Com três destacamentos, o A, o B, e o C, instalados numa superfície de aproximadamente sete mil quilômetros quadrados, o PC do B tinha um objetivo claro: criar uma zona liberada ou um território livre e, do campo, liderar uma reação armada que derrubasse a ditadura. A estratégia era de longo prazo, mas acabou sendo abortada.
Nos seis anos de preparativos no Araguaia, o PCdoB criou laços efetivos com a população camponesa, que só soube da estratégia revolucionária quando o conflito estourou. O partido acreditava que os demais grupos que também tentavam se organizar no campo e as massas sindicais nas cidades fortaleceriam a guerrilha.
Em 12 de abril de 1972, quando os militares atacaram, os comunistas tinham conseguido formar um contingente de menos de 70 militantes, a maioria estudantes recrutados nas cidades. O apoio da China e a solidariedade política do Partido do Trabalho da Albânia (PTA) _ com quem o PCdoB também tinha relações _ se tornariam inócuos logo depois dos primeiros combates, ao longo de 1972.

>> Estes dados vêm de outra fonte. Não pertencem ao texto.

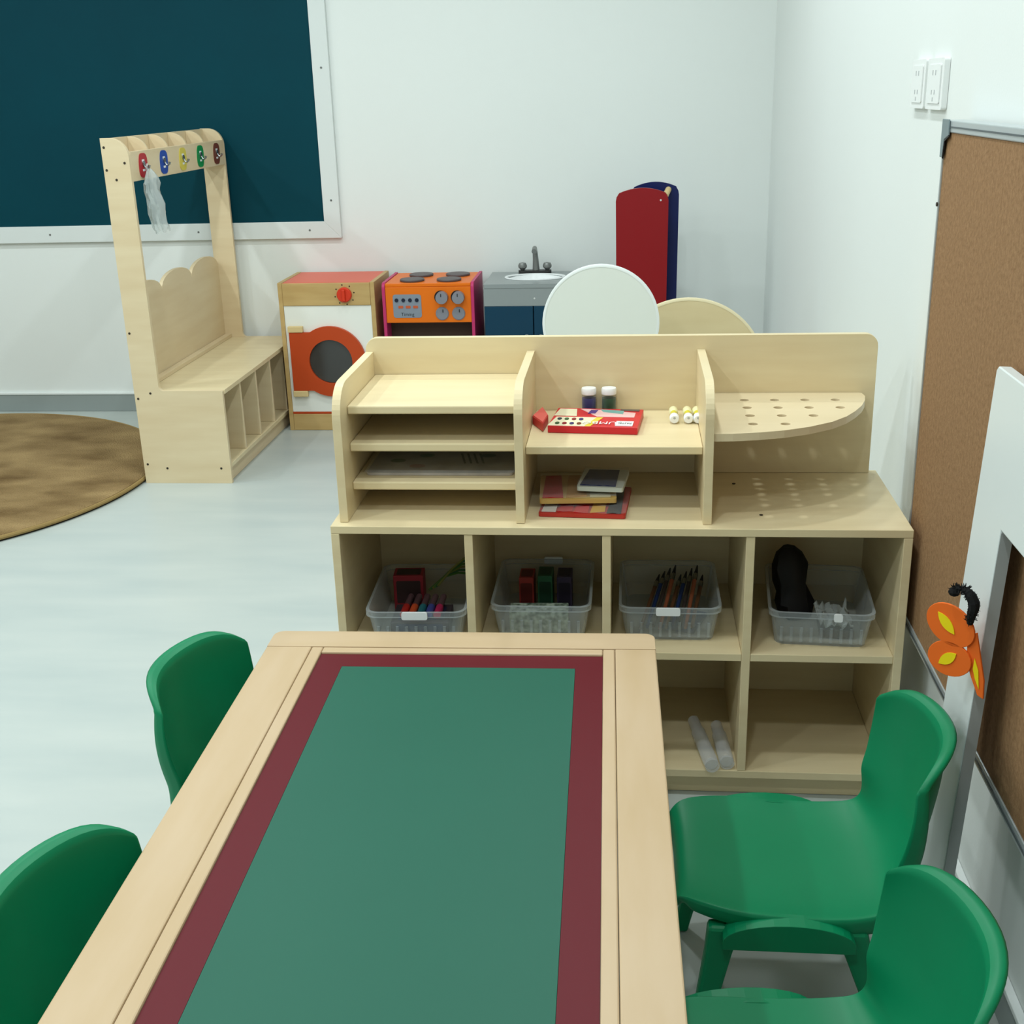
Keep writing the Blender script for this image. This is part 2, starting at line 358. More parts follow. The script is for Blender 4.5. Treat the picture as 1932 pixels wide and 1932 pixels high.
# ------------------------------------------------------------------ toy stove
sx0, sx1, sy, sz = -.49, -.07, 3.02, .69; syb = 3.36
t = thing('toy_stove', 'orange toy cooker with magenta sides and four dark burners', 'toy stove', ((sx0+sx1)/2, (sy+syb)/2, 0))
for x in (sx0, sx1-.014):
    o = [(sy, .0), (syb, .0), (syb, sz+.004)] + arc(sy+.025, sz+.004-.025, .025, .5*PI, PI, 6)
    finish(MB().prism(o, FX, x, x+.014), 'side_panel', MAGENTA, t, .0015)
a0, a1 = sx0+.0145, sx1-.0145
TOP = B(t, 'hob_top', ORANGE, a0, a1, sy+.006, syb-.002, sz-.016, sz, .003)
FP = B(t, 'control_panel', ORANGE, a0, a1, sy+.004, sy+.018, .512, sz-.0165, .002)
B(t, 'oven_back', DARKIN, a0, a1, sy+.1, sy+.11, .05, .51, 0)
B(t, 'oven_shelf', DARKIN, a0, a1, sy+.02, sy+.099, .28, .295, .001)
B(t, 'oven_door', MAGENTA, a0, a1, sy+.004, sy+.018, .05, .279, .002)
for x, y in ((-.362, 3.10), (-.192, 3.10), (-.345, 3.255), (-.172, 3.255)):
    finish(MB().lathe([(.055, 0), (.057, .006), (.055, .010), (.02, .011), (.001, .011)], (x, y, sz+.0002), 28), 'burner', mat('burner_grey', (88, 80, 82), .45), TOP, smooth=True)
yk = sy+.0035
finish(MB().prism(rrect(-.442, .535, -.312, .641, .012), FY, yk-.001, yk), 'display_plate', PLATEG, FP)
for k in range(4): finish(MB().cyl((-.425+k*.031, yk-.001, .615), (-.425+k*.031, yk-.004, .615), .0085, n=14), 'button', mat('button_navy', (24, 30, 50), .4), FP)
for k in range(3): finish(MB().prism(rrect(-.418+k*.034, .578, -.396+k*.034, .59, .003), FY, yk-.0022, yk-.001), 'printed_key', mat('print_orange', (196, 90, 50), .5), FP)
text_mesh('Timing', .022, lambda u, v: (-.377+u, yk-.0014, .55+v), FP, mat('print_dark', (40, 44, 50), .5))
for k, (x, z) in enumerate(((-.221, .627), (-.146, .627), (-.218, .553), (-.143, .553))):
    kd = .0275 if k < 2 else .002
    finish(MB().cyl((x, yk, z), (x, yk-.003, z), .030, n=24), 'knob_ring', BLACK if k < 2 else KNOBG, FP)
    o = finish(MB().lathe([(.028, 0), (.027, -kd), (.001, -kd)], (x+(.006 if k < 2 else 0), yk-.003, z), 24, 'y'), 'knob', KNOBG, FP, smooth=True)
    finish(MB().box(x+.002, x+.006, yk-.0035-kd, yk-.003-kd, z+.005, z+.019), 'knob_pointer', BLACK, o, base=FP['_b'])

# ------------------------------------------------------------------ toy sink
kx0, kx1, ky, kz = -.022, .42, 2.99, .686; kyb = 3.37
t = thing('toy_sink', 'toy kitchen sink with grey top, white basin and dark blue doors', 'toy sink', ((kx0+kx1)/2, (ky+kyb)/2, 0))
bc = (.195, 3.19)
TOPK = finish(MB().prism(rrect(kx0, ky, kx1, kyb, .006), FZ, kz-.018, kz, [circ(bc[0], bc[1], .125, 36, .085)]), 'counter_top', GREYTOP, t, .002)
mb = MB(); n = 36; pr = [(.142, .098, .001), (.14, .096, .005), (.128, .086, .004), (.12, .08, -.02), (.10, .065, -.05), (.03, .02, -.055)]
vs = [(bc[0]+a*math.cos(2*PI*j/n), bc[1]+b*math.sin(2*PI*j/n), kz+h) for a, b, h in pr for j in range(n)]
fs = [(i*n+j, i*n+(j+1) % n, (i+1)*n+(j+1) % n, (i+1)*n+j) for i in range(len(pr)-1) for j in range(n)]+[tuple(range((len(pr)-1)*n, len(pr)*n))]
finish(mb.add(vs, fs), 'basin', SINKW, t, smooth=True)
AP = B(t, 'front_band', GREYTOP, kx0, kx1, ky+.002, ky+.016, .588, kz-.0185, .001)
finish(MB().cyl((.205, ky+.002, .622), (.205, ky+.0005, .622), .004, n=10), 'screw', mat('screw_light', (210, 210, 208), .4), AP)
for x in (kx0, kx1-.016): B(t, 'side_panel', BLUE, x, x+.016, ky+.0165, kyb, 0, kz-.0185)
B(t, 'back_panel', BLUE, kx0+.0165, kx1-.0165, kyb-.01, kyb-.001, .01, kz-.07)
xm = (kx0+kx1)/2
for a, b in ((kx0+.001, xm-.002), (xm+.002, kx1-.001)):
    d = B(t, 'door', BLUE, a, b, ky+.002, ky+.016, .05, .5872, .002)
    hx = b-.03 if a < .1 else a+.03
    finish(MB().cyl((hx, ky+.002, .45), (hx, ky-.016, .45), .011, n=16), 'door_knob', GREYTOP, d, base=t['_b'])
B(t, 'kick_plate', BLUE, kx0+.0165, kx1-.0165, ky+.03, ky+.044, .001, .049)
F = finish(MB().prism(rrect(.108, 3.288, .262, 3.332, .016), FZ, kz+.0005, kz+.016), 'faucet_base', mat('faucet_base_dark', (50, 50, 50), .4), t, .002)
finish(MB().tube([(.19, 3.315, kz+.016), (.189, 3.315, kz+.06), (.187, 3.31, kz+.1), (.187, 3.29, kz+.118), (.187, 3.255, kz+.108)], [.017, .014, .012, .0115, .012], 14), 'spout', FAUC, F, smooth=True)
for x in (.127, .243): finish(MB().lathe([(.008, 0), (.012, .005), (.02, .013), (.021, .022), (.016, .033), (.001, .037)], (x, 3.31, kz+.016), 18), 'tap_handle', FAUC, F, smooth=True)

# ------------------------------------------------------------------ folded red and navy boards
t = thing('folded_board_stand', 'tall folded stand of a red and a navy board leaning near the back corner', 'folding board', (.69, 3.0, 0))
def tall(x0, x1, z1, y, m, nm):
    w = (x1-x0)/2; c = (x0+x1)/2; sag = .026
    top = [(c+w*.88*u, z1-sag*u*u*.8) for u in [1-2*i/12 for i in range(13)]]
    o = [(x0+.008, .0), (x1-.008, .0), (x1, z1-.055), (x1-.003, z1-.038), (x1-.009, z1-.028)] + top + [(x0+.009, z1-.028), (x0+.003, z1-.038), (x0, z1-.055)]
    return finish(MB().prism(o, FY, y, y+.016), nm, m, t, .004)
R_ = tall(.566, .79, 1.092, 2.95, RED, 'red_board'); tall(.632, .838, 1.108, 3.06, NAVY, 'navy_board')
finish(MB().cyl((.757, 2.9495, 1.04), (.757, 2.9485, 1.04), .004, n=10), 'screw', MATS['screw_light'], R_, base=t['_b'])
finish(MB().cyl((.776, 2.9665, 1.055), (.792, 3.0595, 1.075), .013, n=14), 'dowel', NATW, t, smooth=True)
finish(MB().cyl((.70, 2.9665, .5), (.70, 3.0595, .5), .011, n=14), 'dowel', NATW, t, smooth=True)
finish(MB().cyl((.70, 2.9665, .12), (.70, 3.0595, .12), .011, n=14), 'dowel', NATW, t, smooth=True)

# ------------------------------------------------------------------ round boards behind the shelf unit
def round_board(name, label, cx, cz, y, r, m, edge):
    t = thing(name, label, 'round board', (cx, y+.01, 0))
    finish(MB().prism(circ(cx, cz, r, 64), FY, y+.001, y+.02), 'round_panel', m, t, .003)
    mb = MB(); n = 64
    mb.lathe([(r, 0), (r+.0045, .002), (r+.0045, .019), (r, .021), (r-.004, .021), (r-.004, 0)], (cx, y, cz), n, 'y')
    mb.f = [f for f in mb.f if len(f) == 4]
    k = len(mb.v)//n
    mb.f += [((k-1)*n+j, (k-1)*n+(j+1) % n, (j+1) % n, j) for j in range(n)]
    finish(mb, 'edge_band', edge, t, smooth=True)
    for s in (-.6, .6):
        B(t, 'leg', CREAM, cx+s*r-.02, cx+s*r+.02, y+.0225, y+.042, .022, cz, .002)
        B(t, 'foot', CREAM, cx+s*r-.02, cx+s*r+.02, y-.08, y+.11, .0, .0215, .003)
    return t
round_board('round_board_stand', 'round white board standing upright behind the shelf unit', .535, .785, 1.5, .183, DISCW, WHITE_TRIM)
round_board('arched_board_stand', 'cream rounded board standing behind the white round board', .826, .555, 1.75, .262, CREAM, EDGE)

# ------------------------------------------------------------------ storage cabinet (base)
CW, CD, CH = 1.2, .402, .641
t = thing('storage_cabinet', 'low birch cubby cabinet with eight compartments holding clear trays', 'cabinet', (CW/2, CD/2, 0))
B(t, 'top_board', BIRCH_X, 0, CW, 0, CD, CH-.017, CH, .0012)
for x in (0, CW-.018): B(t, 'side_panel', BIRCH, x, x+.018, 0, CD, 0, CH-.0175, .0012)
DV = (.284, .573, .868)
xs = [.018]+[v for d in DV for v in (d, d+.018)]+[CW-.018]
for d in DV: B(t, 'divider', BIRCH, d, d+.018, .002, CD-.016, .0735, CH-.0175, .0012)
for i in range(4):
    B(t, 'middle_shelf', BIRCH_X, xs[2*i]+.0003, xs[2*i+1]-.0003, .003, CD-.016, .34, .357, .0012)
B(t, 'bottom_shelf', BIRCH_X, .0185, CW-.0185, .001, CD-.016, .055, .073, .0012)
B(t, 'back_panel', BIRCH, .0185, CW-.0185, CD-.0155, CD-.004, .02, CH-.0175, 0)
B(t, 'kick_plate', BIRCH, .0185, CW-.0185, .03, .046, .001, .0545, .0012)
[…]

No ano seguinte, depois de uma operação de infiltração conhecida como Sucuri, a guerrilha foi asfixiada, os laços do Araguaia com as cidades foram cortados e os militares dariam curso a caçada e extermínio, encerrados no final de 1974. Pelas estimativas dos militantes, embora tivessem pleno conhecimento do terreno, a guerrilha deveria ser deflagrada dois ou três anos depois. Pega de surpresa, em vez de optar pela defensiva, resolveu medir forças em condições claramente desiguais. Nem plano de recuo havia.
“O confronto se mostrou equivocado. Não era o momento. Não me arrependo, mas não faria isso de novo”, diz o ex-guerrilheiro Dagoberto Alves Costa, para quem o prometido apoio da China, segredo de polichinelo entre os militares, nunca foi visto na prática.

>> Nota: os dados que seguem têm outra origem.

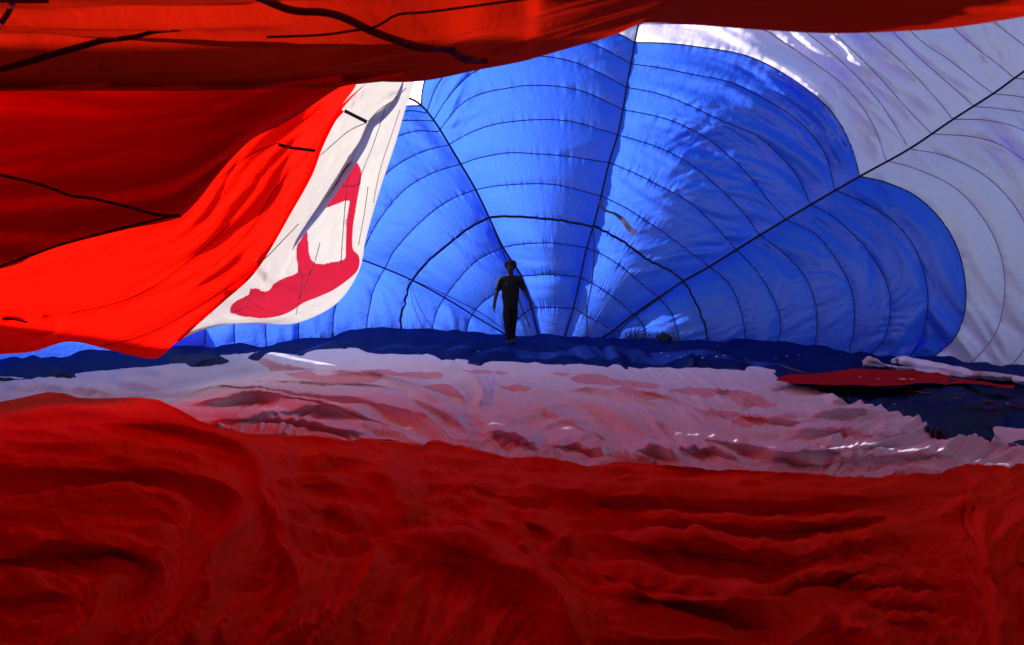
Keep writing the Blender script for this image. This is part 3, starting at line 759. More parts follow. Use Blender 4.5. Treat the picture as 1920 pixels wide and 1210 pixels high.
# ================================================================== mouth of the balloon behind the camera, unseen, narrowed to cut sky light
ys = np.linspace(-7, 7.5, 30); th = np.linspace(0, math.pi, 60)
wd_ = np.interp(ys, [-7, -2.5, 0, 3, 7.5], [1.0, 3.0, 4.6, 7.2, 8.2]); hh = np.interp(ys, [-7, -2.5, 0, 3, 7.5], [1.1, 2.2, 2.6, 3.6, 6.2])
SP = np.zeros((30, 60, 3)); SP[..., 0] = 0.3 + wd_[:, None] * np.cos(th) * (1 + 0.02 * np.sin(th * 9)); SP[..., 1] = ys[:, None]; SP[..., 2] = hh[:, None] * np.sin(th) - 0.02
xm = (SP[:-1, :-1, 0] + SP[1:, 1:, 0]) / 2; ym = (SP[:-1, :-1, 1] + SP[1:, 1:, 1]) / 2; wm = (wd_[:-1] + wd_[1:])[:, None] / 2
keep = (np.abs(xm - .3) > 0.84 * wm) | (ym < -1.2)
# nothing of it may reach into the picture
rel = SP - CAM; dep = rel @ FW; pxx = 960 + FPX * rel[..., 0] / np.maximum(dep, .01)
inview = (dep > 0.2) & (pxx > -420) & (pxx < 2320)
keep &= ~(inview[:-1, :-1] | inview[1:, 1:] | inview[:-1, 1:] | inview[1:, :-1])
tag(grid_obj('balloon_mouth', SP, M['dimmed_rear'], None, keep=keep), 'unseen mouth of the balloon beside the camera, darkened and narrowed to cut light', 'balloon cloth')

# ================================================================== cloth on the ground
def col_grid(x0, x1, dx, top, bottom, dy, power=1.0):
    xs_ = np.arange(x0, x1 + dx, dx, dtype=float)
    tp = np.array(top, float); bt = np.array(bottom, float)
    t = np.interp(xs_, tp[:, 0], tp[:, 1]); b = np.interp(xs_, bt[:, 0], bt[:, 1])
    n = int(np.max(b - t) / dy) + 2
    v = np.linspace(0, 1, n)[:, None] ** power
    return np.broadcast_to(xs_, (n, len(xs_))).copy(), t + (b - t) * v

def lay(px, py, base, macro, detail):
    z = base + (macro.at(px, py) if macro is not None else 0.0)
    z = np.minimum(z, 0.75)
    P = ground(px, py, z)
    P[..., 2] += detail
    return P

# ---- slack cloth settling: a small cloth solver (positions, stretch, shear, bending, ground contact)
def up2(X):
    h, w = X.shape[:2]
    A = np.empty((2 * h - 1, w, X.shape[2])); A[::2] = X; A[1::2] = (X[1:] + X[:-1]) / 2
    A[3:-2:2] = (9 * (X[1:-2] + X[2:-1]) - X[:-3] - X[3:]) / 16 if h > 3 else A[3:-2:2]
    B = np.empty((2 * h - 1, 2 * w - 1, X.shape[2])); B[:, ::2] = A; B[:, 1::2] = (A[:, 1:] + A[:, :-1]) / 2
    B[:, 3:-2:2] = (9 * (A[:, 1:-2] + A[:, 2:-1]) - A[:, :-3] - A[:, 3:]) / 16
    return B

def settle(X, T, ex, iters, grav, low, bend=0.25, seed=0, kick=0.004, iso=0.08):
    """X [h,w,3]; T unit direction of the folds [h,w,3]; ex excess length across the folds [h,w]"""
    X = X.astype(np.float32).copy(); T = T.astype(np.float32); ex = ex.astype(np.float32)
    S = [((slice(None), slice(0, -1)), (slice(None), slice(1, None))), ((slice(0, -1), slice(None)), (slice(1, None), slice(None))),
         ((slice(0, -1), slice(0, -1)), (slice(1, None), slice(1, None))), ((slice(0, -1), slice(1, None)), (slice(1, None), slice(0, -1))),
         ((slice(None), slice(0, -2)), (slice(None), slice(2, None))), ((slice(0, -2), slice(None)), (slice(2, None), slice(None)))]
    E = []
    for k, (a, b) in enumerate(S):
        d = X[b] - X[a]; l = np.sqrt((d * d).sum(-1)) + 1e-9
        c = ((d / l[..., None]) * T[a]).sum(-1) ** 2
        rest = l * (1 + ex[a] * (iso + (1 - iso) * (1 - c)))
        E.append((a, b, rest, (0.5, 0.5, 0.25, 0.25, bend, bend)[k]))
    n = blur(np.random.default_rng(seed).standard_normal(X.shape[:2]), 1.5); n /= n.std()
    X[..., 2] += (kick * n).astype(np.float32)
    P0 = X.copy(); V = np.zeros_like(X); low = P0[..., 2] - np.float32(low)
    wsum = np.float32(2.1)
    for it in range(iters):
        Y = X + 0.93 * V; Y[..., 2] -= grav
        for _ in range(2):
            C = np.zeros_like(Y)
            for a, b, rest, k in E:
                d = Y[b] - Y[a]; l = np.sqrt(np.einsum('ijk,ijk->ij', d, d)) + 1e-9
                f = (k * 0.5 * (l - rest) / l)[..., None] * d
                C[a] += f; C[b] -= f
            Y += C * (1.0 / 1.3)
            np.maximum(Y[..., 2], low, out=Y[..., 2])
            Y[..., :2] += 0.06 * (P0[..., :2] - Y[..., :2])
            Y[0] = P0[0]; Y[-1] = P0[-1]; Y[:, 0] = P0[:, 0]; Y[:, -1] = P0[:, -1]
        V = np.clip(Y - X, -0.02, 0.02); V[..., :2] *= 0.6; X = Y
    return X.astype(float)

def cloth(px, py, base, mp, flowmap, levels, seed=0, sub=4):
    """lay a pixel grid on the ground and let it settle coarse to fine; levels = [(excess, iterations, kick), ...]"""
    h = (px.shape[0] - 1) // sub * sub + 1; w = (px.shape[1] - 1) // sub * sub + 1
    yi = np.linspace(0, px.shape[0] - 1, h); xi = np.linspace(0, px.shape[1] - 1, w)
    XI, YI = np.meshgrid(xi, yi)
    Q = np.stack([bil(px, XI, YI), bil(py, XI, YI)], -1)
    q = Q[::sub, ::sub]
    X = lay(q[..., 0], q[..., 1], base, mp, 0.0)
    for k, (ex, iters, kick) in enumerate(levels):
        st = max(1, sub >> k); q = Q[::st, ::st][:X.shape[0], :X.shape[1]]
        gx = np.clip((q[..., 0] - flowmap.x0) / flowmap.step, 0, flowmap.w - 1.01).astype(int); gy = np.clip((q[..., 1] - flowmap.y0) / flowmap.step, 0, flowmap.h - 1.01).astype(int)
        vx, vy = flowmap.vx[gy, gx], flowmap.vy[gy, gx]
        flat = ground(q[..., 0], q[..., 1], base); fu = ground(q[..., 0] + 4 * vx, q[..., 1] + 4 * vy, base)
        T = fu - flat; T /= np.linalg.norm(T, axis=-1)[..., None] + 1e-9
        exf = np.full(q.shape[:2], ex); n = blur(np.random.default_rng(seed + 9 * k).standard_normal(exf.shape), 14 >> k); exf *= np.clip(1 + 0.45 * n / n.std(), 0.1, 2.2) * np.clip((q[..., 1] - 770) / 260, 0.12, 1.0)
        X = settle(X, T, exf, iters, 0.00002, (0.03, 0.012, 0.005)[k], seed=seed + k, kick=kick)
        if k < len(levels) - 1: X = up2(X)
    return X, Q[:X.shape[0], :X.shape[1]]

# ---- blue cloth under everything
bm = Map(-700, 560, 2700, 960, 3.0)
for g, h_, wl, wr in [([(600, 640), (680, 628), (740, 622), (800, 616), (860, 620), (930, 632)], .16, 30, 16), ([(900, 634), (1000, 625), (1080, 634), (1180, 630)], .12, 30, 12), ([(1180, 636), (1400, 645), (1560, 658)], .05, 20, 14),
                      ([(1300, 664), (1290, 676), (1310, 686)], .08, 14, 10), ([(1000, 655), (1250, 660), (1450, 672)], .05, 12, 10), ([(500, 655), (700, 645), (900, 660)], .07, 14, 10), ([(0, 690), (150, 672), (300, 662)], .05, 14, 14),
                      ([(1500, 740), (1700, 745), (1900, 742)], .04, 9, 8), ([(1700, 775), (1800, 765), (1920, 772)], .05, 9, 8), ([(1650, 735), (1800, 732), (1960, 745)], .03, 7, 8)]:
    bm.ridge(g, h_, wl, wr, .25, 4)
bm.flow([[(-300, 680), (500, 650), (1000, 640), (1500, 670), (2300, 720)], [(1000, 670), (1300, 680), (1600, 690)], [(1500, 740), (1700, 735), (1920, 760)], [(1700, 790), (1800, 775), (1900, 770)]], 20)
ba, bb, bc = bm.lic(0.9, 12, 51, .4), bm.lic(2.5, 26, 52, .4), bm.lic(6, 40, 53, .3)
px, py = col_grid(-600, 2600, 3.2, [(-600, 640), (0, 640), (330, 655), (470, 632), (640, 626), (740, 618), (800, 612), (860, 616), (950, 627), (1100, 630), (1250, 634), (1400, 640), (1560, 655), (1700, 666), (1800, 680), (1900, 694), (2100, 730), (2600, 800)],
                  [(-600, 900), (2600, 940)], 2.6, 1.25)
def smp(m, a, px, py): return bil(a, (px - m.x0) / m.step, (py - m.y0) / m.step)
det = 0.020 * sharp(smp(bm, ba, px, py)) + 0.045 * roll_(smp(bm, bb, px, py)) + 0.05 * roll_(smp(bm, bc, px, py)) - 0.06
BP = lay(px, py, 0.03, bm, det)
_t = np.array([(-700, 740), (0, 708), (300, 690), (600, 652), (900, 680), (1450, 692), (1480, 722), (1650, 765), (1740, 812), (1860, 850), (2700, 950)], float)
under = py > np.interp(px, _t[:, 0], _t[:, 1]) + 12
BP[..., 2] = np.where(under, -0.04, BP[..., 2])
tag(grid_obj('blue_floor_cloth', BP, M['floor_blue']), 'deep blue crumpled balloon cloth spread on the ground at the foot of the wall', 'balloon cloth')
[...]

“Nos iludimos acreditando num projeto frágil”, diz ele. Segundo Dagoberto, embora os militantes soubessem que havia apoio externo, os detalhes só eram do conhecimento da direção do partido e só apareceriam se a guerrilha se enraizasse. “A ideia seguia a linha do PC Chinês, de guerra popular revolucionária prolongada, mas o PCdoB não se deu conta que as coisas haviam mudado depois da Segunda Guerra”, diz o ex-guerrilheiro.
Entre o final de 1974 e início de 1975, Ângelo Arroyo, o último comandante, só conseguiu deixar a área com a ajuda do único integrante do grupo de origem camponesa com experiência em movimentação na mata. Micheas Gomes de Almeida, o Zezinho do Araguaia, o retirou da mata e seguiu com ele até São Paulo, onde se despediram para sempre. Arroyo foi morto em 1976 e Zezinho, empregado na construção civil, trocou de nome, perdeu contato com os comunistas e só reapareceria 20 anos depois, quando todos imaginavam que estava morto.